NEC 90.15: before 2023

NEC 90.15 explained: before 2023. Field-ready for working electricians.

What 90.15 Looked Like Before 2023

In the 2020 NEC and earlier editions, there was no Section 90.15. Article 90 ended at 90.9 (Units of Measurement). The 2023 cycle added 90.15 to centralize rules on reconditioned equipment, but before that, the same concepts lived in other places... mainly Article 110 and scattered product-specific articles.

If you are working to a 2020 or 2017 NEC jurisdiction, you will not find "90.15" at all. Do not cite it. The AHJ will mark it up. Instead, you reach for the older, distributed rule set that covered the same ground.

Where the Reconditioning Rules Actually Lived

Pre-2023, the backbone was NEC 110.21(A)(2). That section required reconditioned equipment to be marked with the name, trademark, or other descriptive marking identifying the organization responsible for the reconditioning, along with the date. Original manufacturer markings had to stay visible or be duplicated.

On top of 110.21(A)(2), individual articles called out whether their equipment could or could not be reconditioned. That meant you had to check the specific article for whatever you were installing.

  • Molded case breakers: reconditioning prohibited, see 240.87 and informational notes in 240.
  • GFCI devices: not permitted to be reconditioned, 210.8 area product standards.
  • AFCI devices: not permitted to be reconditioned, 210.12.
  • Surge protective devices: reconditioning prohibited, 242.6 (2020) or equivalent language.
  • Low voltage power circuit breakers and medium voltage switchgear: reconditioning permitted per 240.67, 240.87, and 490 provisions.

What Counts as Reconditioned

Before 2023, the NEC informational material (and the UL definitions it leaned on) treated reconditioned equipment as gear that had been restored to operating condition through disassembly, cleaning, repair, replacement of parts, and retesting. A refurbished 800A frame breaker pulled from a demo job, cleaned, relubed, contacts dressed, and retested is reconditioned. A breaker you wiped off with a rag and threw back in a panel is not reconditioned, it is used, and the Code did not recognize it as listed equipment.

The distinction matters on inspection. If you roll in with a reconditioned 2500A main from a surplus yard, the inspector will look for the reconditioner's label and the date per 110.21(A)(2), and will check the relevant equipment article to confirm reconditioning is allowed for that product.

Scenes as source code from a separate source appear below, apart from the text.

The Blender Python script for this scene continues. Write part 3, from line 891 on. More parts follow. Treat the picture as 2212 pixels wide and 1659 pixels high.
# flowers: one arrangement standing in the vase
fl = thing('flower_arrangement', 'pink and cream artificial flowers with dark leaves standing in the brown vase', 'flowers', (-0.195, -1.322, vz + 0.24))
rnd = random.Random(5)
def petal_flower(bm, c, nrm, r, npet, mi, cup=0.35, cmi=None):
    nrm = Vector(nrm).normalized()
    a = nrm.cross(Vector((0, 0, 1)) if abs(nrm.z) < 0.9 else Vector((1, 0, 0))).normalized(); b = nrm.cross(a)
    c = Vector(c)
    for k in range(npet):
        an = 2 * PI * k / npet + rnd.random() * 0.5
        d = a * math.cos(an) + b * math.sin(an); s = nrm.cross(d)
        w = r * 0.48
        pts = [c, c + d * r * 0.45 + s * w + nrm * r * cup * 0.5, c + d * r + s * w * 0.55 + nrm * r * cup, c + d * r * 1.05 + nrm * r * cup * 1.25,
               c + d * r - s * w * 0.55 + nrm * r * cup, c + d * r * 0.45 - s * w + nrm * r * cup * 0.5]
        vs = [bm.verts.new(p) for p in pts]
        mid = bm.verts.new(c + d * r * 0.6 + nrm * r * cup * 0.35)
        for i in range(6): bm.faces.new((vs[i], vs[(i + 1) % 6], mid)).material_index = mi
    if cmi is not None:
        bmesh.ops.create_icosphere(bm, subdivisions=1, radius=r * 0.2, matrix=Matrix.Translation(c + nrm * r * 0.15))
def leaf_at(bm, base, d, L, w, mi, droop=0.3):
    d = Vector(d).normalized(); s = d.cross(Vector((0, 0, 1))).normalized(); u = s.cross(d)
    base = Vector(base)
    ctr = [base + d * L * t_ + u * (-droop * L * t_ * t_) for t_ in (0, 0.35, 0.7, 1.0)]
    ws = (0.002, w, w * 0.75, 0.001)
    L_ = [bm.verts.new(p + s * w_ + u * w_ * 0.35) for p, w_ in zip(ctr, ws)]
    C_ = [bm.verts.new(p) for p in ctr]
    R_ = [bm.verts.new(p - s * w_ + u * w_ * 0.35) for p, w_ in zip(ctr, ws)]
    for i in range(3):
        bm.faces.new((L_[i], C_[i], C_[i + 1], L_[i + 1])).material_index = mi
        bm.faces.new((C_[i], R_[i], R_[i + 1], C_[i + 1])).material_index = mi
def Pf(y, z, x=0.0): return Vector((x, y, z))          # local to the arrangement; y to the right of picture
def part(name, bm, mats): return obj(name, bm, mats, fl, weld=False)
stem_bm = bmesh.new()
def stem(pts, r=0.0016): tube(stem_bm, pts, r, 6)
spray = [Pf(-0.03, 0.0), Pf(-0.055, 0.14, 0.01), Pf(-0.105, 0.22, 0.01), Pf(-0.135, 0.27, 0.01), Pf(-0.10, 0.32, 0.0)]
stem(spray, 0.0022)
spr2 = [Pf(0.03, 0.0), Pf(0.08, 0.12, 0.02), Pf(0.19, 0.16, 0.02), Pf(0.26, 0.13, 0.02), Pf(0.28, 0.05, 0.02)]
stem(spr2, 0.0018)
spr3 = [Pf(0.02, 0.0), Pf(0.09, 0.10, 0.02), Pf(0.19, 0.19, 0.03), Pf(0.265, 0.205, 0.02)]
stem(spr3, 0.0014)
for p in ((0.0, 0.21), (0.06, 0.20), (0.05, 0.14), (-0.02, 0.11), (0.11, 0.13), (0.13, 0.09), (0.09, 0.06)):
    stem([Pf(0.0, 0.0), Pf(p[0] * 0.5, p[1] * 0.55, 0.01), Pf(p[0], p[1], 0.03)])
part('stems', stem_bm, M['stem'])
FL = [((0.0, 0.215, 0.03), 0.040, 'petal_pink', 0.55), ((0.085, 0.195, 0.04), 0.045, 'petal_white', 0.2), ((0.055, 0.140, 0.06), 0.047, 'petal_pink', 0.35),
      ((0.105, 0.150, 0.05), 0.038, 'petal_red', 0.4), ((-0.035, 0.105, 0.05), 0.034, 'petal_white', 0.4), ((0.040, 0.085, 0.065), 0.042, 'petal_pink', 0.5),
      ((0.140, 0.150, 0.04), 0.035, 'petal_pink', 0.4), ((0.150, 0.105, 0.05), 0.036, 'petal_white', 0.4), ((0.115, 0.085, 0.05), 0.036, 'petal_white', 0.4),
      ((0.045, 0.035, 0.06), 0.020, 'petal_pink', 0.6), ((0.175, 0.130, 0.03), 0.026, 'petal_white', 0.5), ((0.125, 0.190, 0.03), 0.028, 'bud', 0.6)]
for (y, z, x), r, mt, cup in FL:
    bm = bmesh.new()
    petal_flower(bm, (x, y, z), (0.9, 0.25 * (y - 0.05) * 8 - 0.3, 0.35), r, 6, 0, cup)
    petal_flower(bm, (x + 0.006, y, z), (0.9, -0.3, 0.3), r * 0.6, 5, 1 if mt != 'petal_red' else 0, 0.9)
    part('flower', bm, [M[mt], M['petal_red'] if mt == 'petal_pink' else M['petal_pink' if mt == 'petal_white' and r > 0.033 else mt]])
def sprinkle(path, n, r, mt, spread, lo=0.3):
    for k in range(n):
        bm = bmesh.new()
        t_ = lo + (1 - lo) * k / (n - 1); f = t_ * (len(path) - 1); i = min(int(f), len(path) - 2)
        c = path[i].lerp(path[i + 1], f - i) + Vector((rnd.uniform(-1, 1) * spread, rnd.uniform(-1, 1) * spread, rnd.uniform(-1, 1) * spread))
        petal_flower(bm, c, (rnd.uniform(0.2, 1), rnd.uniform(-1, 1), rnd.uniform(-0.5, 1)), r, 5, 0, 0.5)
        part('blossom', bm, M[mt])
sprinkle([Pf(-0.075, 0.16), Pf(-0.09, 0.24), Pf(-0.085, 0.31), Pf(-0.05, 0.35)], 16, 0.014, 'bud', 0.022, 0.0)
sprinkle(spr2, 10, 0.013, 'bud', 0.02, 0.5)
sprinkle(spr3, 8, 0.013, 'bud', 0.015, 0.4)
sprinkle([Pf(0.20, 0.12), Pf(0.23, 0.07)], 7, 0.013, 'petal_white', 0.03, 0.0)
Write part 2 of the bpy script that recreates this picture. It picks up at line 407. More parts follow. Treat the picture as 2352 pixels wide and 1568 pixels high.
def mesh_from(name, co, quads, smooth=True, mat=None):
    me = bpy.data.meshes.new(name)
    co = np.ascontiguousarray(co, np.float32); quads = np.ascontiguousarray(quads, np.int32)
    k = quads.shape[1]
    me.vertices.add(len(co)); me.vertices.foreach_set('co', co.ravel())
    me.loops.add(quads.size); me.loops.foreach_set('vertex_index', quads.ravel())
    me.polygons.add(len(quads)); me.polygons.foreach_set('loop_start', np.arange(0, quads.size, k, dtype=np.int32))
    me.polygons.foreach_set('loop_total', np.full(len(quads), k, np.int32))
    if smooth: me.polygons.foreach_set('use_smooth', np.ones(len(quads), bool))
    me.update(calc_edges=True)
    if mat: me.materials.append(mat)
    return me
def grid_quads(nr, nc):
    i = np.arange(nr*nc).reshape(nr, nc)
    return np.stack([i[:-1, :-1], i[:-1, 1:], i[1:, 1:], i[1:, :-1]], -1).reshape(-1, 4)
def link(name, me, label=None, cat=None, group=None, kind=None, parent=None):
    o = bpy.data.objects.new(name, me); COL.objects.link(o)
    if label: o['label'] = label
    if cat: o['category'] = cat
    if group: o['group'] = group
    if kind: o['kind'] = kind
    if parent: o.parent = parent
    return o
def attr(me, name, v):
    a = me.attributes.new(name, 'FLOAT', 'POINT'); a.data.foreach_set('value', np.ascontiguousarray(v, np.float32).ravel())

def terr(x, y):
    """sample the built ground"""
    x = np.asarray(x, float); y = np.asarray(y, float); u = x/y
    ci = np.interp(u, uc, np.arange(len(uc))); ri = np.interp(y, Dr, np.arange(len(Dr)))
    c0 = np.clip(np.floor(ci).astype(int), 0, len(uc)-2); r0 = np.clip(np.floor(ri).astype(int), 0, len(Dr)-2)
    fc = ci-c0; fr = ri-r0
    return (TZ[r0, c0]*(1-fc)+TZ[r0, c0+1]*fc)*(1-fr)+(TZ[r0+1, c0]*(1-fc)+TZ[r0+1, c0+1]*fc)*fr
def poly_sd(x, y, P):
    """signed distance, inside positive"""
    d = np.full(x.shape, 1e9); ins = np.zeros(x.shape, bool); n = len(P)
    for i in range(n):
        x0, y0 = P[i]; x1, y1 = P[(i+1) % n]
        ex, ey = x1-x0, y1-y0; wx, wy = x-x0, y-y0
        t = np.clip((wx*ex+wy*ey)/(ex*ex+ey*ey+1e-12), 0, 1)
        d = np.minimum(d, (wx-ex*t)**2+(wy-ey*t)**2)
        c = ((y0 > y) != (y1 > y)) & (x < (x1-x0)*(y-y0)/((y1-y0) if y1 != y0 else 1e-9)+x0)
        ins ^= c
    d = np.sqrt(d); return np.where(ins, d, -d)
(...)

Field tip: before 2023, if a product article was silent on reconditioning, reconditioning was generally permitted provided 110.21(A)(2) marking was met. Silence did not mean prohibition. That changed in 2023.

Why the 2023 Cycle Moved It to 90.15

CMP-1 wanted a single, general rule up front in Article 90 so inspectors and installers were not hunting across articles to determine if a piece of equipment could be reconditioned. Pre-2023 you had to know where to look. Post-2023, 90.15 gives you the baseline and then the individual articles carve out exceptions or outright prohibitions.

For work under a pre-2023 code, the functional rule is still the same in practice. Look for the reconditioner marking, look for article-specific language, and if anything is missing, do not install it.

Inspection and Jobsite Checklist

When you are stuck on an older code cycle and someone hands you reconditioned gear, walk the list before energizing.

  1. Confirm the listing mark from the original manufacturer is present or duplicated.
  2. Confirm a reconditioner's mark with name or trademark, and date of reconditioning (110.21(A)(2)).
  3. Pull the NEC article that covers the product. Verify reconditioning is not prohibited.
  4. Check the AHJ memo or local amendments. Some jurisdictions banned reconditioned gear outright in service equipment well before 2023.
  5. Verify torque values, interrupting rating, and series ratings against the reconditioner's documentation, not the original nameplate only.
Field tip: if the nameplate is scratched off or illegible, it is not usable, reconditioned or not. 110.21(A) requires legible marking. Reject it and note it on your RFI.

Common Mistakes on Pre-2023 Jobs

The most frequent miss is citing 90.15 on a jurisdiction that never adopted it. If the state is still on the 2020 NEC, 90.15 does not exist. Cite 110.21(A)(2) and the specific product article. Writing "per 90.15" on a pre-2023 submittal will earn you a correction notice.

The second miss is assuming "reconditioned" and "refurbished" and "remanufactured" are interchangeable. They are not. Pre-2023, only "reconditioned" had NEC-level treatment tied to 110.21(A)(2). Remanufactured gear that carries a new serial number and a fresh listing from the original manufacturer is treated as new equipment, not reconditioned.

Third, do not rely on verbal assurances from a surplus vendor. If the gear shows up without a reconditioner's label and date, it is noncompliant under the pre-2023 rules. Send it back.